** Set task **
Starting at the line that contains "Continue the Blender" and stopping at the line that contains "M['bulb'], sk, smooth=True)", repeat every line exactly, the two end lines included, and nothing else.

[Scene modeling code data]
-*-*-

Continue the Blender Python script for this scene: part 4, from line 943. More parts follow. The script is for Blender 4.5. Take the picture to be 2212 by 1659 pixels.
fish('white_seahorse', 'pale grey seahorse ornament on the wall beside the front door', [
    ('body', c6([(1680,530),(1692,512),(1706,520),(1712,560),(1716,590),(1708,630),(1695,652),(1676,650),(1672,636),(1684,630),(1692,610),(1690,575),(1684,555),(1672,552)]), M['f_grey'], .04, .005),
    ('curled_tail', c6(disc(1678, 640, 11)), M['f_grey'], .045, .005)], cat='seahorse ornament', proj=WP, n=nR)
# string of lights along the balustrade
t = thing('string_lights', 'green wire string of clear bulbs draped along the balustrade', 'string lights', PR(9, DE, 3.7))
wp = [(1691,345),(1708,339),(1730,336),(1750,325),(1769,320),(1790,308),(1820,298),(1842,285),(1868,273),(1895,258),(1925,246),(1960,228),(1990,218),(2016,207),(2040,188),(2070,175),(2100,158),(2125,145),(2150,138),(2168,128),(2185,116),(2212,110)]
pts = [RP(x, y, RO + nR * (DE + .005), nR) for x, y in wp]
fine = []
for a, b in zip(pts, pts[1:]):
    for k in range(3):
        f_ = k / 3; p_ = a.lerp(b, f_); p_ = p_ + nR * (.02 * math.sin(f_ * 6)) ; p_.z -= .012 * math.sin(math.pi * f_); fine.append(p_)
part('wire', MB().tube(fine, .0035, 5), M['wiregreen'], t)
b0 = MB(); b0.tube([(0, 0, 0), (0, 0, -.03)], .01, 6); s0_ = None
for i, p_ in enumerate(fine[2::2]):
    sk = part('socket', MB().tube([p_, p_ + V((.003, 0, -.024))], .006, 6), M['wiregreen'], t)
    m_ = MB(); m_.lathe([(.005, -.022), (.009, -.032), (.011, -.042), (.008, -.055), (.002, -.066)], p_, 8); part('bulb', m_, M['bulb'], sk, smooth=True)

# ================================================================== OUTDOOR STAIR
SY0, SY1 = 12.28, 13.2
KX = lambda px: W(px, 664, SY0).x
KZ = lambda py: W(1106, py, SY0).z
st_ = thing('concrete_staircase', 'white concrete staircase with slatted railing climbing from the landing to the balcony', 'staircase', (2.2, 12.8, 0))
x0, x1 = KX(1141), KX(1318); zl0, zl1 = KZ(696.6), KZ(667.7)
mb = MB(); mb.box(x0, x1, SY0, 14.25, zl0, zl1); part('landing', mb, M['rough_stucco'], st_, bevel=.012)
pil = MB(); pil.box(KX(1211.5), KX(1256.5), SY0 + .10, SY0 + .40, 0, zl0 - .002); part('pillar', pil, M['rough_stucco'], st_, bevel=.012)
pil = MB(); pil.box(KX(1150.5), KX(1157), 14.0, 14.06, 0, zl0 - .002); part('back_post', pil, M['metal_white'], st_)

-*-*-

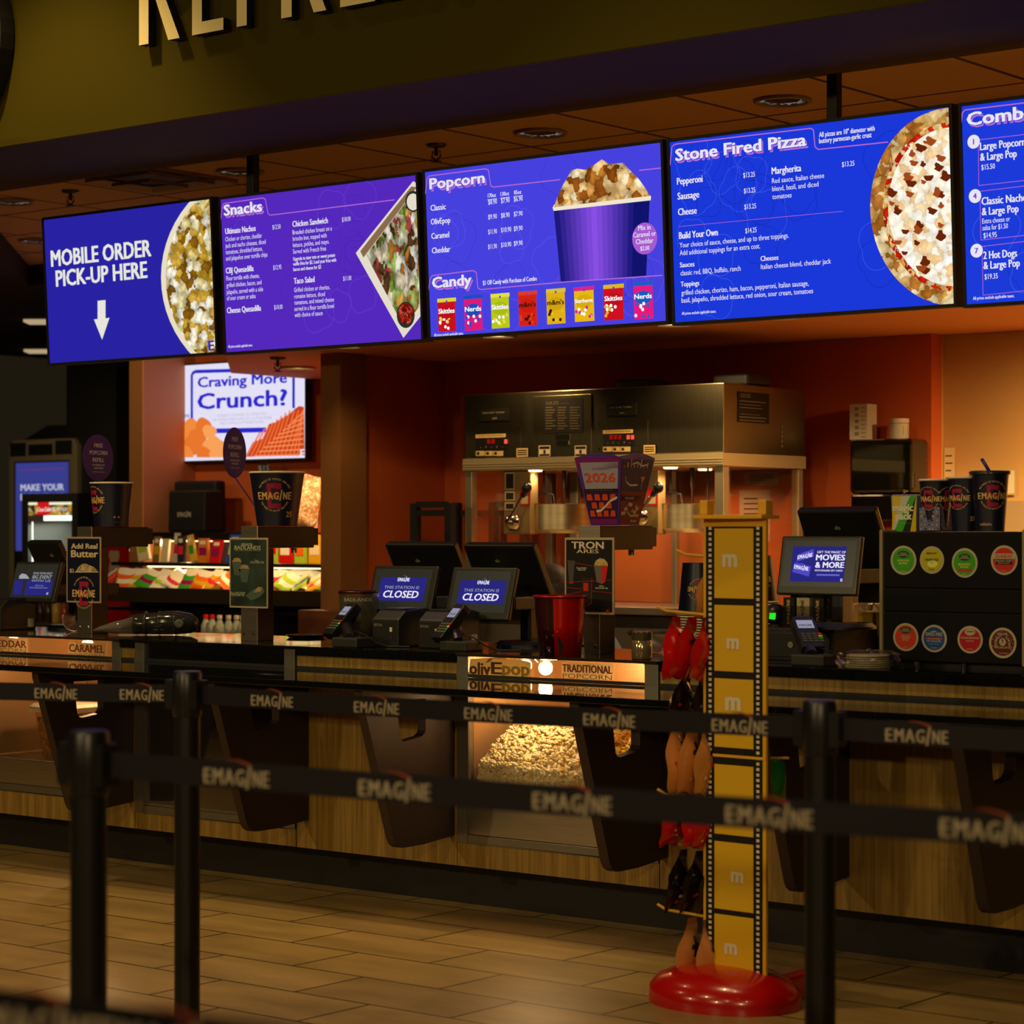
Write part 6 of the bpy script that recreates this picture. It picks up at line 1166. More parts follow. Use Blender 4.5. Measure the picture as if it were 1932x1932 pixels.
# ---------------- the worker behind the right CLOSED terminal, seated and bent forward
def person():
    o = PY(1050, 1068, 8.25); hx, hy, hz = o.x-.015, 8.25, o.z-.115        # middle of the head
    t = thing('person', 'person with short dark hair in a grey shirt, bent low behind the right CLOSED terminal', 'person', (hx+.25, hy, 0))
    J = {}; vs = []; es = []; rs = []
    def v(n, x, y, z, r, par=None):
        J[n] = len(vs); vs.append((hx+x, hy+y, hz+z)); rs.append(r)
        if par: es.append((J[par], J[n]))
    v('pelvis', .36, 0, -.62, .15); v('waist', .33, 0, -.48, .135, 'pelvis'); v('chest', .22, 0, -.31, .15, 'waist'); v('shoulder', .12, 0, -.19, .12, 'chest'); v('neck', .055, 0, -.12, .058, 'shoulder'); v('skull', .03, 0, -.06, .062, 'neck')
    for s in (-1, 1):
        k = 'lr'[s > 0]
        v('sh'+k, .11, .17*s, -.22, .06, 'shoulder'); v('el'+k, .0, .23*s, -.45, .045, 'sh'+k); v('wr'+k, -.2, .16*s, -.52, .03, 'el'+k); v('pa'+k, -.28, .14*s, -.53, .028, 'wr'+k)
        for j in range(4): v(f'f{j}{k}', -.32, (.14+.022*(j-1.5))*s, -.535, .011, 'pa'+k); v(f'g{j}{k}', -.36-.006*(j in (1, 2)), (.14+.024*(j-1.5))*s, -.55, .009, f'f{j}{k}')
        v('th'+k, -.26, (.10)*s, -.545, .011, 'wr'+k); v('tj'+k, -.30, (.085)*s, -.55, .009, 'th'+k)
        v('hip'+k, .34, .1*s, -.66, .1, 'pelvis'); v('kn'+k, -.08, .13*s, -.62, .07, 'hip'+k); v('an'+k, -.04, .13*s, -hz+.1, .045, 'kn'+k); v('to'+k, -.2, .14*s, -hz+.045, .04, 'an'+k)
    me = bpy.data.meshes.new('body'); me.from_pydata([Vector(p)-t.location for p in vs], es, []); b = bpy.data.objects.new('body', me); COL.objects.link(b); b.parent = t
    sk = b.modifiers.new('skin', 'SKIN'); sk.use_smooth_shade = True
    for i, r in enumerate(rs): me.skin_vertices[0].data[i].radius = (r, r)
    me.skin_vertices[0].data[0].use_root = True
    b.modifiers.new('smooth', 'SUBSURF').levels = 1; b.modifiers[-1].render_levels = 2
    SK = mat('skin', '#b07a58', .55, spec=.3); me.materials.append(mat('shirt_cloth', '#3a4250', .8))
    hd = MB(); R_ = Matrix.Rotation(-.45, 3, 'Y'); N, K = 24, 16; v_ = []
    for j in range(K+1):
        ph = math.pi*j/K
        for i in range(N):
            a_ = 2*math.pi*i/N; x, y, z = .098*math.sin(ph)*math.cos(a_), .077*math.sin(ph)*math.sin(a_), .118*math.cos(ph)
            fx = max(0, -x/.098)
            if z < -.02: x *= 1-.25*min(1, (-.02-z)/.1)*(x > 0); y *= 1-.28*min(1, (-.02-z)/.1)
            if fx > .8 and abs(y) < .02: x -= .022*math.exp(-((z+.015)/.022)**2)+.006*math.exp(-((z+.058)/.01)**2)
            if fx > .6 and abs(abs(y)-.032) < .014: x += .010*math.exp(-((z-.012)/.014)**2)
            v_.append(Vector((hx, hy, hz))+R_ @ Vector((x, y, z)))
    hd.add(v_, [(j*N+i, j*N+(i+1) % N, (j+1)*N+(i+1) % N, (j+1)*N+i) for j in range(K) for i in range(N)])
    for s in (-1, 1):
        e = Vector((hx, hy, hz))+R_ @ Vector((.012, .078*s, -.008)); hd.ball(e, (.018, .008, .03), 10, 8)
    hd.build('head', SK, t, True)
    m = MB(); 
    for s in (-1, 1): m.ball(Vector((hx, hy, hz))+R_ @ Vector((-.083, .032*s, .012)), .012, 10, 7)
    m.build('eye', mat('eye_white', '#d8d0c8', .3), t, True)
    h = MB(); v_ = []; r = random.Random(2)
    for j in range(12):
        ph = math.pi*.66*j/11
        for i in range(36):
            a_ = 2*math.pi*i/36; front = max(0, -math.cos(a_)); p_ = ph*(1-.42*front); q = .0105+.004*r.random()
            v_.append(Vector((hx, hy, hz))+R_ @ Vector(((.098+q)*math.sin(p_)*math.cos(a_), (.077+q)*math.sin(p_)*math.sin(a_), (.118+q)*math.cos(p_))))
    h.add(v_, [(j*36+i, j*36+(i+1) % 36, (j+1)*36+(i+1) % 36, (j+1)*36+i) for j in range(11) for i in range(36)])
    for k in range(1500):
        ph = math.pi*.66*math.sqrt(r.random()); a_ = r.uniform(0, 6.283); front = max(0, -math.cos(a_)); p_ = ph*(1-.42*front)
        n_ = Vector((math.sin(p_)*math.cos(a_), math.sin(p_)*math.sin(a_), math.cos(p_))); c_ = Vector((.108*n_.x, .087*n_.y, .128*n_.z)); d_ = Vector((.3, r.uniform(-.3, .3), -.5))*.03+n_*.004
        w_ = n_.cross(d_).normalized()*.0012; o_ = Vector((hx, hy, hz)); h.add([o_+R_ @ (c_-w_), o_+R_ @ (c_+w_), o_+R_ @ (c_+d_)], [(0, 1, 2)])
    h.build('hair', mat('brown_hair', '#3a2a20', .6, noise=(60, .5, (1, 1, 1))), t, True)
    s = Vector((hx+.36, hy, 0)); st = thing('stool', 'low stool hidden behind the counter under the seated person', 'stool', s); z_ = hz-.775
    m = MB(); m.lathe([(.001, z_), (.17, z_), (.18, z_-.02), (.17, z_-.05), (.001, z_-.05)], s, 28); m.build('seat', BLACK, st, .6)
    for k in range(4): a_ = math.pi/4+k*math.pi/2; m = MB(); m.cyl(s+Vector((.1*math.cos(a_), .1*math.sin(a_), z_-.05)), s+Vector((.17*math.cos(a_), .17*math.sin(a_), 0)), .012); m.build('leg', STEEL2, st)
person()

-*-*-

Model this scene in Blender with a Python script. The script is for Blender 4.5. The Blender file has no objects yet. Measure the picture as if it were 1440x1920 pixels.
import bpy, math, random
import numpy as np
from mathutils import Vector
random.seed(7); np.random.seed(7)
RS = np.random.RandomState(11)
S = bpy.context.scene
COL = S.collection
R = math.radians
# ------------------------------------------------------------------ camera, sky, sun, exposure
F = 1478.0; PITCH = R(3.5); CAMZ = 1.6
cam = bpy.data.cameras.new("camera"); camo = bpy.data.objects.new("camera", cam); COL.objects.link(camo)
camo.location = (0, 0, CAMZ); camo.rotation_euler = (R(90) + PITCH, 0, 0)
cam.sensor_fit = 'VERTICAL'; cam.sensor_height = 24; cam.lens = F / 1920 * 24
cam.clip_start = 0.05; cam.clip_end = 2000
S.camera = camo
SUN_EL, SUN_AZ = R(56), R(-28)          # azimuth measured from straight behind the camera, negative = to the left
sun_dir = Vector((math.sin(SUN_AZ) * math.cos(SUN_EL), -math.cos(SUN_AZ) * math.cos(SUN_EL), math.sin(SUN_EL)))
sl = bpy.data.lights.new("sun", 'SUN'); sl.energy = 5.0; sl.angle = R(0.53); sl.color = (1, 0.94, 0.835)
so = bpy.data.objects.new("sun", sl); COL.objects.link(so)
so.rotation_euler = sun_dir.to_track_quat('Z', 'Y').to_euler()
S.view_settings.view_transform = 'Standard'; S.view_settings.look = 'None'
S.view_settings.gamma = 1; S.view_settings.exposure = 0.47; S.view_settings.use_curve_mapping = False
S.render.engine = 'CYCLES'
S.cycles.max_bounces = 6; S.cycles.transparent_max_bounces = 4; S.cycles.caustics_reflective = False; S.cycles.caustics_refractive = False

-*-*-

** Exercise result **
Continue the Blender Python script for this scene: part 4, from line 943. More parts follow. The script is for Blender 4.5. Take the picture to be 2212 by 1659 pixels.
fish('white_seahorse', 'pale grey seahorse ornament on the wall beside the front door', [
    ('body', c6([(1680,530),(1692,512),(1706,520),(1712,560),(1716,590),(1708,630),(1695,652),(1676,650),(1672,636),(1684,630),(1692,610),(1690,575),(1684,555),(1672,552)]), M['f_grey'], .04, .005),
    ('curled_tail', c6(disc(1678, 640, 11)), M['f_grey'], .045, .005)], cat='seahorse ornament', proj=WP, n=nR)
# string of lights along the balustrade
t = thing('string_lights', 'green wire string of clear bulbs draped along the balustrade', 'string lights', PR(9, DE, 3.7))
wp = [(1691,345),(1708,339),(1730,336),(1750,325),(1769,320),(1790,308),(1820,298),(1842,285),(1868,273),(1895,258),(1925,246),(1960,228),(1990,218),(2016,207),(2040,188),(2070,175),(2100,158),(2125,145),(2150,138),(2168,128),(2185,116),(2212,110)]
pts = [RP(x, y, RO + nR * (DE + .005), nR) for x, y in wp]
fine = []
for a, b in zip(pts, pts[1:]):
    for k in range(3):
        f_ = k / 3; p_ = a.lerp(b, f_); p_ = p_ + nR * (.02 * math.sin(f_ * 6)) ; p_.z -= .012 * math.sin(math.pi * f_); fine.append(p_)
part('wire', MB().tube(fine, .0035, 5), M['wiregreen'], t)
b0 = MB(); b0.tube([(0, 0, 0), (0, 0, -.03)], .01, 6); s0_ = None
for i, p_ in enumerate(fine[2::2]):
    sk = part('socket', MB().tube([p_, p_ + V((.003, 0, -.024))], .006, 6), M['wiregreen'], t)
    m_ = MB(); m_.lathe([(.005, -.022), (.009, -.032), (.011, -.042), (.008, -.055), (.002, -.066)], p_, 8); part('bulb', m_, M['bulb'], sk, smooth=True)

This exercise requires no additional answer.